Des soutiens directs ont pourtant été mis en place dès les années 1990 dans les pays de l’Union européenne, face aux catastrophes que subit le secteur…
Les rapports sur l’état de l’apiculture en Suisse estiment qu’il y a environ quatre colonies d’abeilles par kilomètre carré, et que l’apiculture de loisir est assez populaire, donc suffisante pour assurer la pollinisation de toutes les cultures. C’est la position du Conseil fédéral. Il y a toutefois des régions où cela commence à poser problème, comme en Valais, pour les vergers dans les environs de Martigny.
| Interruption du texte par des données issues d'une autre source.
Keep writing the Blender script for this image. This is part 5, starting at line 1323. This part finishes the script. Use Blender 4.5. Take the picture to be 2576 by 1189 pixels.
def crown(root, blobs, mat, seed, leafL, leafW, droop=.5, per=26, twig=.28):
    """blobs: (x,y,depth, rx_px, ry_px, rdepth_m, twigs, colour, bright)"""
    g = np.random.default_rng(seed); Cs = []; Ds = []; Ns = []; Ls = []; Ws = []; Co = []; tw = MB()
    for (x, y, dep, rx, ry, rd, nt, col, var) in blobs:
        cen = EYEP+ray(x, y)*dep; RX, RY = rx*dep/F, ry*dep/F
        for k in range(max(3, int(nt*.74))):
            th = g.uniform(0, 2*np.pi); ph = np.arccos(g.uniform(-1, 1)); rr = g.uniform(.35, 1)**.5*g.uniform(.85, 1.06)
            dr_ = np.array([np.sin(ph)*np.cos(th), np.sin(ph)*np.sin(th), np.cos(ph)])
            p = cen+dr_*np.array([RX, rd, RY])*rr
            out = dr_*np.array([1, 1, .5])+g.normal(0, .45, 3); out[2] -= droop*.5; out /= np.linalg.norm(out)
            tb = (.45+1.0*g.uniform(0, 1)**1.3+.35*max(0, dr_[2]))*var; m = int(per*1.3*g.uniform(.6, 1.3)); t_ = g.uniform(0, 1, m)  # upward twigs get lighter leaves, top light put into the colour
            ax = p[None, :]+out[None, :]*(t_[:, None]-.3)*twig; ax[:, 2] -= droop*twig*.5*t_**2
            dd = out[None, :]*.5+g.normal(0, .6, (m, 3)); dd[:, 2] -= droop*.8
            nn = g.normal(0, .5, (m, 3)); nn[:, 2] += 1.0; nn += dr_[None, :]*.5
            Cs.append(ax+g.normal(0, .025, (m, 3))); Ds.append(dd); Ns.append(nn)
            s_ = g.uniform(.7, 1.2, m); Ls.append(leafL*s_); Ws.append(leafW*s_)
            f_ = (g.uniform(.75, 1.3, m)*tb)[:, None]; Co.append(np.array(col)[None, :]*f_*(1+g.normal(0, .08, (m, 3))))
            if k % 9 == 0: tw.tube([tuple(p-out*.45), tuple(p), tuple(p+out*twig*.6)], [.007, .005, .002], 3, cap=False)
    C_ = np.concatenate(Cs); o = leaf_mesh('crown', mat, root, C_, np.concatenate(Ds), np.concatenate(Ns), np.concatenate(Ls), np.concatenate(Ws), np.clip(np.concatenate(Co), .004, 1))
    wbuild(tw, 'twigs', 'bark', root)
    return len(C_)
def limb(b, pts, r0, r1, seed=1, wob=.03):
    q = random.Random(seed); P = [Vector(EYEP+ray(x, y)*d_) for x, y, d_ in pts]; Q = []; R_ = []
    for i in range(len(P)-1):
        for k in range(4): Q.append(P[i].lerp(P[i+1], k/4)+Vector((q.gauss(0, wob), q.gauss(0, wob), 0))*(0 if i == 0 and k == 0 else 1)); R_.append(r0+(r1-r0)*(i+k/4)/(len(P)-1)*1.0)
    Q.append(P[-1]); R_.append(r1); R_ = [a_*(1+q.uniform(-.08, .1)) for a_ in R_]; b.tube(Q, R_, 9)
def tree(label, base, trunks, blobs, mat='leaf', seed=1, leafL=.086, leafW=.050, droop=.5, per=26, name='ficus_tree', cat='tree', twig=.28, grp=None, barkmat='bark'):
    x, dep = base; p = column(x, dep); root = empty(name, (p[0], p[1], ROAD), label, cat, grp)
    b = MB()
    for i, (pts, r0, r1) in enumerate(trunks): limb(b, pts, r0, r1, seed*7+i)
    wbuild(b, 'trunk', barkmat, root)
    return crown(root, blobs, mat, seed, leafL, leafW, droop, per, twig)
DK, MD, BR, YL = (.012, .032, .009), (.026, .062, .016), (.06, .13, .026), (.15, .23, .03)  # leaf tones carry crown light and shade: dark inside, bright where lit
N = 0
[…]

Peut-être faudra-t-il à l’avenir faire comme en Californie: amener au printemps des ruches sur place pour polliniser les arbres fruitiers.
Encore faudrait-il avoir une vision complète de la situation en Suisse pour orienter une stratégie fédérale. Ce n’est plus le cas aujourd’hui?
Nous n’avons que les données relevées par notre faîtière, Apisuisse, des sondages et des études d’Agroscope. Deux motions pour soutenir l’apiculture, signées par des représentants de tous les partis, ont été déposées par la conseillère nationale écologiste Delphine Klopfenstein Broggini, lors de la séance de décembre dernier des Chambres fédérales. L’une d’elles demande au gouvernement de faire un bilan des sources de données disponibles dans le domaine de l’apiculture et de mettre en place une statistique nationale officielle.
Depuis 1876, un recensement des colonies d’abeilles avait lieu tous les cinq ans, mais il a été supprimé. Le rétablir permettrait de disposer d’indicateurs fiables sur le nombre d’apiculteurs, de ruchers et de colonies d’abeilles, mais aussi sur l’évolution et la mortalité des colonies d’une année à l’autre, ainsi que sur l’ensemble de la contribution de la filière à l’économie nationale.